Gli Eagles hanno avuto una grande fregatura: quella di avere composto Hotel California che è una di quelle canzoni che sono così famose da fare arricciare il naso alla gente. Oh, a me continua a piacere, ma questa è un’altra storia. Ma la cosa divertente è che avevano cominciato a comporre musica tendente al country&western, salvo poi virare quasi immediatamente sul pop-rock che negli anni ’70 andava così di moda. Poi è arrivato Joe Walsh e le cose sono precipitate: il gruppo si è sciolto, salvo qualche riunione per guadagnare un po’ di soldini dai tour e dalle raccolte, e il povero Frey è stato eclissato dal compare Don Henley :-(

Ad ogni modo, lasciate pure perdere Hotel California e fatevi un giro sulla loro discografia.
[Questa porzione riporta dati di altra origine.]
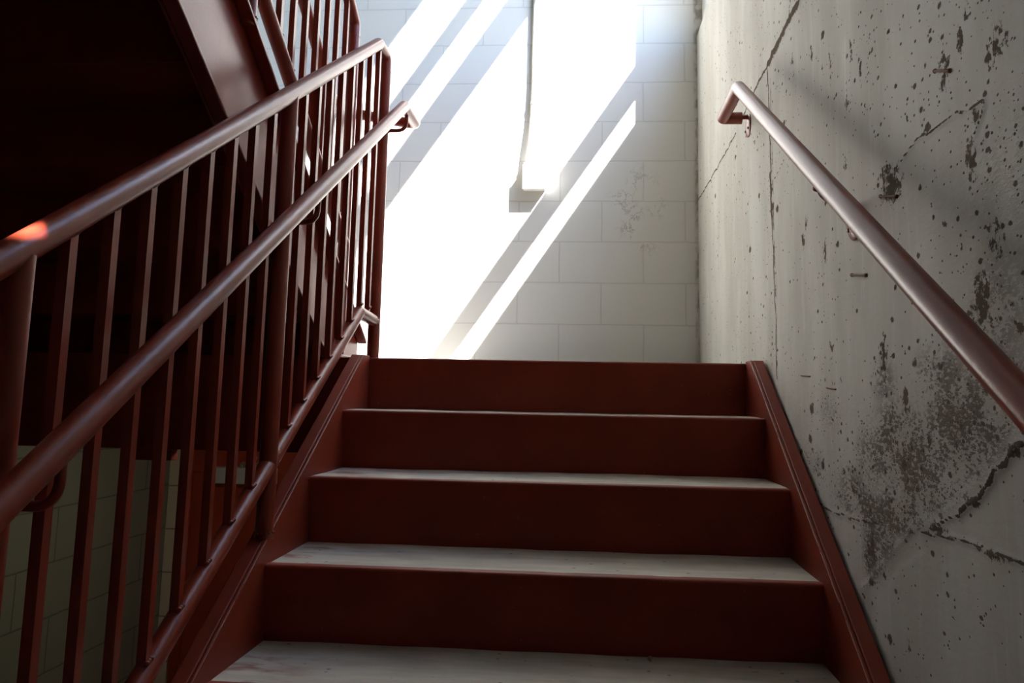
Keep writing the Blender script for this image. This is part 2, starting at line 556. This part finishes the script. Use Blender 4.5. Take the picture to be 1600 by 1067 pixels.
    for y, z, sy, sz, a in ((-1.184, 0.300, 0.060, 0.040, 1.0), (-1.165, 0.335, 0.05, 0.02, 0.9), (-0.547, 0.313, 0.022, 0.030, 0.95),
                            (-0.583, 0.356, 0.02, 0.03, 0.7), (-0.746, 0.246, 0.02, 0.035, 0.8), (-1.502, 0.255, 0.018, 0.05, 0.95),
                            (-1.53, 0.32, 0.03, 0.02, 0.7), (-0.983, 0.677, 0.012, 0.03, 0.85), (-1.039, 0.607, 0.012, 0.035, 0.8),
                            (-1.428, 0.433, 0.03, 0.05, 0.75), (-0.148, 0.614, 0.014, 0.03, 0.6), (-0.59, -0.145, 0.02, 0.035, 0.9),
                            (-1.207, -0.118, 0.018, 0.032, 1.0), (-1.104, -0.035, 0.02, 0.06, 0.85), (-0.774, 0.004, 0.02, 0.035, 0.7),
                            (-1.489, 0.461, 0.014, 0.035, 0.85), (-1.514, 0.037, 0.04, 0.06, 0.85), (-1.56, 0.12, 0.03, 0.05, 0.7),
                            (-1.08, -0.583, 0.02, 0.02, 0.75), (-1.174, -0.567, 0.015, 0.02, 0.7), (-0.67, 0.80, 0.02, 0.025, 0.75),
                            (-0.83, 0.70, 0.012, 0.05, 0.75), (-1.6, 0.40, 0.05, 0.035, 0.7), (-0.94, 0.56, 0.015, 0.03, 0.7),
                            (-1.56, 0.52, 0.05, 0.03, 0.6), (-0.48, 0.86, 0.02, 0.03, 0.65), (-0.92, 0.42, 0.03, 0.03, 0.6),
                            (-1.58, -0.19, 0.03, 0.012, 0.9), (-1.45, -0.27, 0.04, 0.012, 0.9), (-1.32, -0.335, 0.04, 0.012, 0.9),
                            (-1.00, -0.43, 0.05, 0.05, 0.85), (-1.50, -0.343, 0.08, 0.010, 0.8)):
        spl = np.maximum(spl, a * np.exp(-((Y - y) / sy) ** 2 - ((Z - z) / sz) ** 2))

    pale = lines([([(-0.947, 0.717), (-0.940, 0.63), (-0.935, 0.551)], 0.006)], 0.006, 0.0006, 3)
    pale = np.maximum(pale, 0.35 * np.exp(-((Y + 0.935) / 0.02) ** 2 - ((Z - 0.68) / 0.04) ** 2))
    lip = np.exp(-((Z - dl - 0.016) / 0.010) ** 2) * inr * 0.30
    pale = np.maximum(pale, lip)
    pale = np.maximum(pale, lines([([(-1.09, -0.475), (-1.15, -0.43), (-1.26, -0.385)], 0.01)], 0.01, 0.002, 5) * 0.4)

    # the sheet follows a slightly uneven pour, with a lip along the pour line
    relief = 0.0012 * np.sin(Y * 5.1 + 1.0) * np.cos(Z * 4.3) - 0.004 * lip - 0.003 * crack * (crack > 0.5)
    relief += 0.0025 * below * inr - 0.0015 * grime * rng.random(Y.shape)
    relief -= np.clip(relief.min() * 0, 0, 0)
    X = XR + np.clip(relief, -0.004, 0.004)
    # worn, rounded top edge
    X += np.clip((Z - (ZS - 0.02)) / 0.02, 0, 1) ** 2 * 0.012

    ny, nz = Y.shape
    co = np.stack([X, Y, Z], -1).reshape(-1, 3)
    idx = np.arange(ny * nz).reshape(ny, nz)
    quads = np.stack([idx[:-1, :-1], idx[:-1, 1:], idx[1:, 1:], idx[1:, :-1]], -1).reshape(-1, 4)
    # solid body behind the sheet
    border = np.concatenate([idx[0, :], idx[1:, -1], idx[-1, -2::-1], idx[-2:0:-1, 0]])
    nb = len(border)
    back = co[border].copy()
    back[:, 0] = XR + 0.24
    co = np.concatenate([co, back])
    b2 = ny * nz + np.arange(nb)
    side = np.stack([border, np.roll(border, -1), np.roll(b2, -1), b2], -1)
    me = bpy.data.meshes.new('wall_right')
    faces = np.concatenate([quads, side])
    loops = faces.reshape(-1)
    tot = np.full(len(faces), 4)
    me.vertices.add(len(co))
    me.vertices.foreach_set('co', co.astype(np.float32).ravel())
    me.loops.add(len(loops) + nb)
    me.loops.foreach_set('vertex_index', np.concatenate([loops, b2]).astype(np.int32))
    me.polygons.add(len(faces) + 1)
    starts = np.concatenate([np.arange(len(faces)) * 4, [len(loops)]])
    me.polygons.foreach_set('loop_start', starts.astype(np.int32))
    me.update(calc_edges=True)
    me.validate()
    ca = me.color_attributes.new('wear', 'FLOAT_COLOR', 'POINT')
    val = np.zeros((len(co), 4), np.float32)
    val[:ny * nz, 0] = crack.ravel()
    val[:ny * nz, 1] = grime.ravel()
    val[:ny * nz, 2] = spl.ravel()
    val[:ny * nz, 3] = pale.ravel()
    ca.data.foreach_set('color', val.ravel())
    sm = np.zeros(len(me.polygons), bool)
    sm[:len(quads)] = True
    me.polygons.foreach_set('use_smooth', sm)
    me.materials.append(M_CONC)
    bm = bmesh.new()
    bm.from_mesh(me)
    bmesh.ops.recalc_face_normals(bm, faces=bm.faces[:])
    bm.to_mesh(me)
    bm.free()
    o = bpy.data.objects.new('wall_right', me)
    COL.objects.link(o)
    structure(o)


concrete_wall()

# masonry on top of the concrete wall, with the tall unglazed opening the sun comes through
X0, X1 = XR + 0.03, XR + 0.20
OY0, OY1, OZ1 = -0.62, 1.187, 4.90
HY0, HY1, HZ0, HZ1 = -2.904, -2.738, 2.135, 2.43      # unseen gap, shaped to let a spot of sun onto the rail
make_wall('wall_right_upper', M_UPPER,
          (X0, X1, YF, HY0, ZS, ZC), (X0, X1, HY1, OY0, ZS, ZC),
          (X0, X1, HY0, HY1, ZS, HZ0), (X0, X1, HY0, HY1, HZ1, ZC),
          (X0, X1, OY1, YB, ZS, ZC), (X0, X1, OY0, OY1, OZ1, ZC))
win = structure(bpy.data.objects.new('window_1', None))
COL.objects.link(win)
win.location = (XR + 0.05, (OY0 + OY1) / 2, ZS)
for z0, z1 in ((2.108, 2.255), (3.483, 3.7215), (3.9545, 4.0765)):
    bm = bmesh.new()
    box(bm, XR + 0.037, XR + 0.077, OY0, OY1, z0, z1)
    link('window_bar', bm, M_FRAME, win, bevel=0.003)

# ------------------------------------------------------------------ stairs
def riser_profile(i, sgn, y0, z0, skirt=0.047):
    """bent plate: short lip on the tread, rounded nosing, leaning front; sgn=+1 climbs towards +y"""
    out, r = [], 0.009
    y = lambda v: y0 + sgn * v
    out.append((y(0.028), z0))
    for k in range(6):
        a = PI / 2 * k / 5
        out.append((y(r - r * math.sin(a)), z0 - r + r * math.cos(a)))
    out.append((y(SLANT), z0 - RISE + 0.001))
    out.append((y(SLANT + 0.002), z0 - RISE - skirt))
    th = 0.005
    out.append((y(SLANT + th + 0.002), z0 - RISE - skirt))
    out.append((y(SLANT + th), z0 - RISE + 0.001))
    for k in range(5, -1, -1):
        a = PI / 2 * k / 5
        out.append((y(r - (r - th) * math.sin(a)), z0 - r + (r - th) * math.cos(a)))
    out.append((y(0.028), z0 - th))
    return out


def concrete_slab(x0, x1, y0, y1, ztop, thick, seed, nx=64, ny=10):
    """pan of concrete with a hand-trowelled, slightly ragged edge"""
    rnd = random.Random(seed)
    ph = [rnd.uniform(0, 6.28) for _ in range(8)]
    bm = bmesh.new()
    top = []
    for i in range(nx + 1):
        row = []
        for j in range(ny + 1):
            x = x0 + (x1 - x0) * i / nx
            v = j / ny
            y = y0 + (y1 - y0) * v
            w = 0.0015 * math.sin(x * 7 + ph[0]) + 0.0010 * math.sin(x * 19 + ph[1]) + 0.0006 * math.sin(x * 47 + ph[2])
            z = ztop + 0.0012 * math.sin(x * 5 + ph[3]) * math.sin(v * 3 + ph[4]) + 0.0007 * math.sin(x * 23 + ph[5] + v * 4)
            if j == 0:
                y += abs(w) * (1 if y1 > y0 else -1)
                z -= 0.0015
            row.append(bm.verts.new((x, y, z)))
        top.append(row)
    for i in range(nx):
        for j in range(ny):
            bm.faces.new((top[i][j], top[i + 1][j], top[i + 1][j + 1], top[i][j + 1]))
    rim = [top[i][0] for i in range(nx + 1)] + [top[nx][j] for j in range(1, ny + 1)] + \
          [top[i][ny] for i in range(nx - 1, -1, -1)] + [top[0][j] for j in range(ny - 1, 0, -1)]
    low = [bm.verts.new((v.co.x, v.co.y, ztop - thick)) for v in rim]
    n = len(rim)
    for k in range(n):
        bm.faces.new((rim[k], low[k], low[(k + 1) % n], rim[(k + 1) % n]))
    bm.faces.new(low[::-1])
    return bm


def pan_bottom(x0, x1, y0, y1, z):
    bm = bmesh.new()
    box(bm, x0, x1, min(y0, y1), max(y0, y1), z - 0.004, z)
    return bm


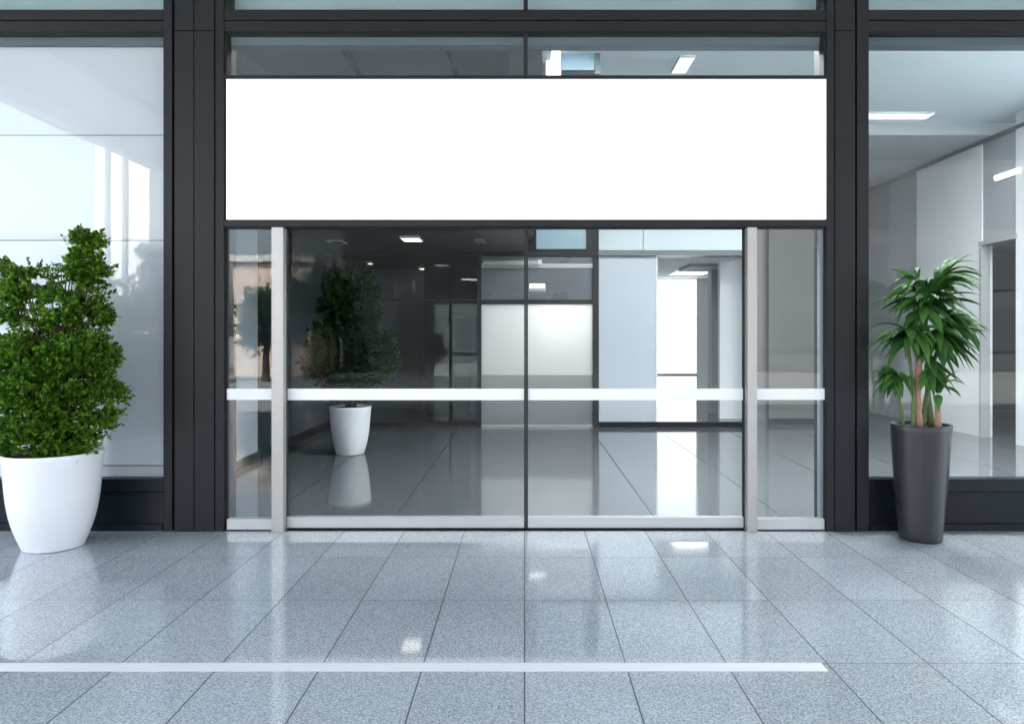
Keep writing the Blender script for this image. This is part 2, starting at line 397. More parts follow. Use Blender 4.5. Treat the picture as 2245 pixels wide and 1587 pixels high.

Io vi lascio con un link a una canzone che a me dice molto… ricordi di quasi trent’anni fa, quando ero giovane e stupido: Wasted Time. (Ora sono anzyano e stupido, ça va sans dire)

Ultimo aggiornamento: 2016-01-19 09:41

Amir D. Aczel

Paolo Marino mi segnala che Amir Aczel, l’autore di L’enigma di Fermat, è morto a 65 anni, di cancro. Leggendo il necrologio sul Washington Post ho scoperto che Aczel era di origini israeliani e aveva scritto libri di matematica “seria” prima di scoprire la sua vena divulgativa. Peccato che il Washington Post sia statunitense e non britannico, perché l’inciso «Anche se alcuni matematici hanno ritenuto “Fermat’s Last Theorem” semplicistico» è davvero umoristico. È chiaro che le tecniche usate per dimostrare l’ultimo teorema di Fermat sono a livello superiore a quello studiato all’università, anche a matematica. Come vuoi spiegare alla gente di che si parla, senza scendere nel semplicistico? Se volete, il guaio è che c’è chi pensa che sia meglio non spiegare nulla, perché i beoti non capirebbero comunque.
Dopo il successo editoriale, Aczel si è riciclato come divulgatore scientifico: la cosa buffa – sempre scoperta dal necrologio, io sapevo solo dei libri fisico-matematici – è che ha scelto la strada opposta a quella di Piergiorgio Odifreddi, scrivendo il libro Perché la scienza non nega Dio dove rintuzza le idee di Richard Dawkins affermando che naturamente non ci sono ragioni scientifiche per affermare l’esistenza di un dio, ma nemmeno per negarla.